An operator’s sense of their own hand position may be used to improve their ability to control telerobots when viewing coordinates are not aligned with control coordinates.

Benefit
This phenomenon may be adapted to aid users of telerobot systems. The cueing technique addresses a known difficulty in teleoperation which, if resolved, could improve operator performance and productivity.

Research Overview
A newly proposed technique to allow users to control a computer screen cursor in the presence of large rotational sensorimotor rearrangements has been evaluated. This technique is called "kinesthetic cueing. " In present experiments kinesthetic cueing has been provided to experimental users by having them contact the cursor control device with the hand not controlling the cursor. This hand, usually the non-dominant left hand, is rotated to copy the rotation, i.e. , misalignment angle, with which the operator must deal. Preserving its rotated position, it is then placed in contact with the cursor control device.

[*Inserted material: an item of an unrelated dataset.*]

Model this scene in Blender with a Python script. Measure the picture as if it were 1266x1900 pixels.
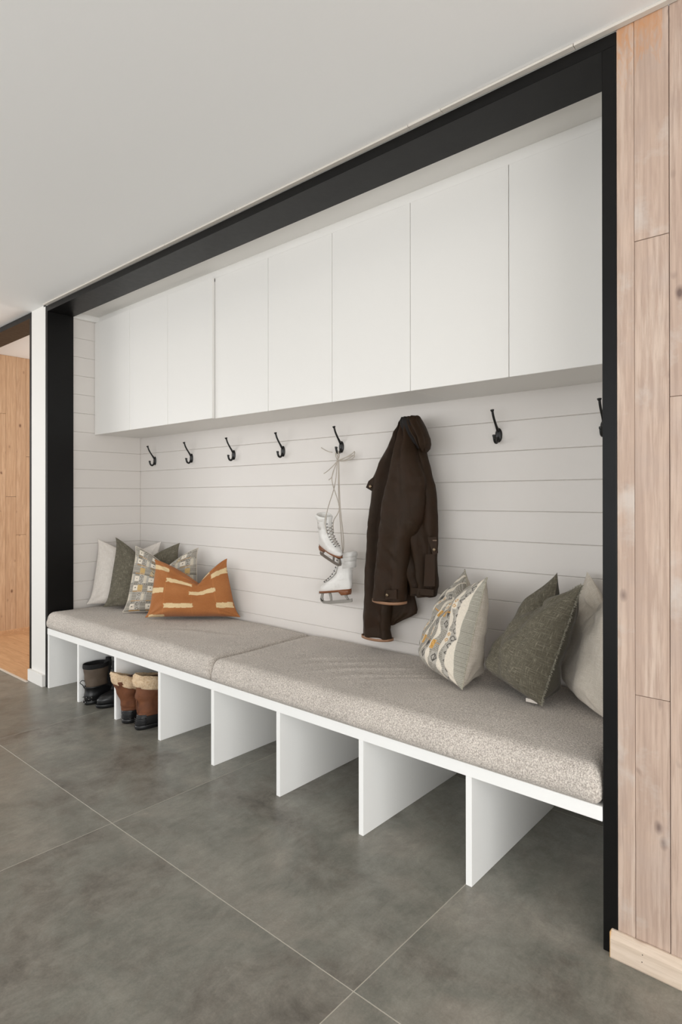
import bpy, bmesh, math, random
from mathutils import Vector, Matrix, noise

# ------------------------------------------------------------------ reset
for o in list(bpy.data.objects): bpy.data.objects.remove(o, do_unlink=True)
SC = bpy.context.scene
COL = SC.collection
random.seed(7)
rad = math.radians

# ------------------------------------------------------------------ camera
YAW, PIT, ROL = rad(41.1012), rad(.1368), rad(-.0502)
_r = Vector((math.cos(YAW), math.sin(YAW), 0)); _f = Vector((-math.sin(YAW), math.cos(YAW), 0)); _u = Vector((0, 0, 1))
_f2 = _f*math.cos(PIT) + _u*math.sin(PIT); _u2 = _u*math.cos(PIT) - _f*math.sin(PIT)
_r2 = _r*math.cos(ROL) + _u2*math.sin(ROL); _u3 = _u2*math.cos(ROL) - _r2*math.sin(ROL)
cam_data = bpy.data.cameras.new('camera')
cam = bpy.data.objects.new('camera', cam_data); COL.objects.link(cam)
M4 = Matrix((( _r2.x, _u3.x, -_f2.x, 0), (_r2.y, _u3.y, -_f2.y, 0), (_r2.z, _u3.z, -_f2.z, 1.233), (0, 0, 0, 1)))
cam.matrix_world = M4
cam_data.sensor_fit = 'HORIZONTAL'; cam_data.sensor_width = 36
cam_data.lens = 36*1124.7/1266; cam_data.shift_y = -28.2/1266
cam_data.clip_start = .05; cam_data.clip_end = 100
SC.camera = cam

# ------------------------------------------------------------------ world, lights, exposure
w = bpy.data.worlds.new('world'); SC.world = w; w.use_nodes = True
w.node_tree.nodes['Background'].inputs[0].default_value = (.85, .92, 1, 1)
w.node_tree.nodes['Background'].inputs[1].default_value = 1.0
def area(name, loc, rot, sx, sy, power, col=(1, 1, 1), spread=180):
    l = bpy.data.lights.new(name, 'AREA'); l.shape = 'RECTANGLE'; l.size = sx; l.size_y = sy; l.energy = power; l.color = col
    l.spread = rad(spread)
    o = bpy.data.objects.new(name, l); COL.objects.link(o); o.location = loc; o.rotation_euler = rot
    return o
# daylight at the big window openings opposite the niche, and in the passage on the left
area('window_daylight', (-2.6, -2.95, 1.30), (rad(102), 0, 0), 6.0, 2.0, 92, (.97, .985, 1))
area('side_window_daylight', (2.5, -1.1, 1.15), (rad(98), 0, rad(90)), 4.0, 2.2, 230, (.965, .985, 1))
area('hall_daylight', (-5.0, 3.9, 1.5), (rad(-90), 0, 0), 1.3, 2.0, 44, (1, .97, .93))
area('far_window_daylight', (-6.3, -1.2, 1.35), (rad(101), 0, rad(-90)), 2.8, 1.9, 88, (.98, .985, .99))
SC.view_settings.view_transform = 'Standard'; SC.view_settings.look = 'None'
SC.view_settings.exposure = -.56; SC.view_settings.gamma = 1.0
SC.view_settings.use_curve_mapping = False

# ------------------------------------------------------------------ helpers
def s2l(c):
    return tuple((x/255/12.92) if x/255 <= .04045 else ((x/255+.055)/1.055)**2.4 for x in c) + (1,)
def link_obj(name, me, parent=None, m=None):
    o = bpy.data.objects.new(name, me); COL.objects.link(o)
    if m: me.materials.append(m)
    if parent: o.parent = parent
    return o
def obj(name, bm, m, parent=None, smooth=False):
    me = bpy.data.meshes.new(name); bm.normal_update(); bm.to_mesh(me); bm.free()
    if smooth: me.polygons.foreach_set('use_smooth', [True]*len(me.polygons))
    return link_obj(name, me, parent, m)
def pyobj(name, vs, fs, m, parent=None, smooth=True):
    me = bpy.data.meshes.new(name); me.from_pydata([tuple(v) for v in vs], [], fs); me.update()
    if smooth: me.polygons.foreach_set('use_smooth', [True]*len(me.polygons))
    return link_obj(name, me, parent, m)
def tag(o, label=None, cat=None, group=None, kind=None):
    if label: o['label'] = label
    if cat: o['category'] = cat
    if group: o['group'] = group
    if kind: o['kind'] = kind
    return o
def thing(name, label, cat, loc=(0, 0, 0), rot=(0, 0, 0), group=None):
    o = bpy.data.objects.new(name, None); COL.objects.link(o); o.location = loc; o.rotation_euler = rot
    o.empty_display_size = .05
    return tag(o, label, cat, group)
def add_box(bm, x0, x1, y0, y1, z0, z1, bev=0, seg=1):
    r = bmesh.ops.create_cube(bm, size=1)
    vs = r['verts']
    for v in vs:
        v.co = Vector(((x0+x1)/2+v.co.x*(x1-x0), (y0+y1)/2+v.co.y*(y1-y0), (z0+z1)/2+v.co.z*(z1-z0)))
    if bev:
        es = list({e for v in vs for e in v.link_edges})
        bmesh.ops.bevel(bm, geom=es, offset=bev, segments=seg, affect='EDGES', profile=.5)
def box(name, x0, x1, y0, y1, z0, z1, m, parent=None, bev=0, seg=1):
    bm = bmesh.new(); add_box(bm, x0, x1, y0, y1, z0, z1, bev, seg)
    return obj(name, bm, m, parent)
def tube_data(pts, rads, n=8, cap=True, flat=None):
    """swept tube; flat = (sx, sy) scale in the local frame"""
    pts = [Vector(p) for p in pts]; vs = []; fs = []
    t0 = (pts[1]-pts[0]).normalized()
    ref = Vector((0, 0, 1)) if abs(t0.z) < .9 else Vector((1, 0, 0))
    a = t0.cross(ref).normalized()
    for i, p in enumerate(pts):
        t = (pts[min(i+1, len(pts)-1)]-pts[max(i-1, 0)]).normalized()
        a = (a - t*a.dot(t)).normalized(); b = t.cross(a)
        r = rads[i] if isinstance(rads, (list, tuple)) else rads
        fa, fb = flat if flat else (1, 1)
        for k in range(n):
            th = 2*math.pi*k/n
            vs.append(p+a*math.cos(th)*r*fa+b*math.sin(th)*r*fb)
    for i in range(len(pts)-1):
        for k in range(n):
            fs.append((i*n+k, i*n+(k+1) % n, (i+1)*n+(k+1) % n, (i+1)*n+k))
    if cap:
        fs.append(tuple(range(n-1, -1, -1))); fs.append(tuple((len(pts)-1)*n+k for k in range(n)))
    return vs, fs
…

Right: Operator Controlling a Telerobot System.

Results show that the technique works for rotational misalignment about one axis. If this technique can be successfully developed, it will solve two problems associated with training users to deal with sensorimotor rearrangements. First, it could reduce or eliminate the need for adaptation training. Secondly, it could remove concern about the perceptual aftereffects of adaptation. Control devices currently investigated for use with kinesthetic cueing include trackpads, isometric joysticks, mice and graphics tablets.

Background
Users of telerobot systems commonly may operate manipulators while remote cameras provide views of the worksite which are rotated with respect to the direction of command action. If the direction and position of the camera were sensed, consistent display and control actions can be achieved computationally. This remapping is, however, not always possible and users of teleoperations systems often must train to work in rotated coordinate systems. Even if a correction due to the rotation may be used, failure modes can still force users to face the rotation problem in some cases. Consequently, teleoperator users must train extensively to be able to operate using geometrically difficult viewing conditions, increasing workload, loss of manipulator dexterity, and risk of error.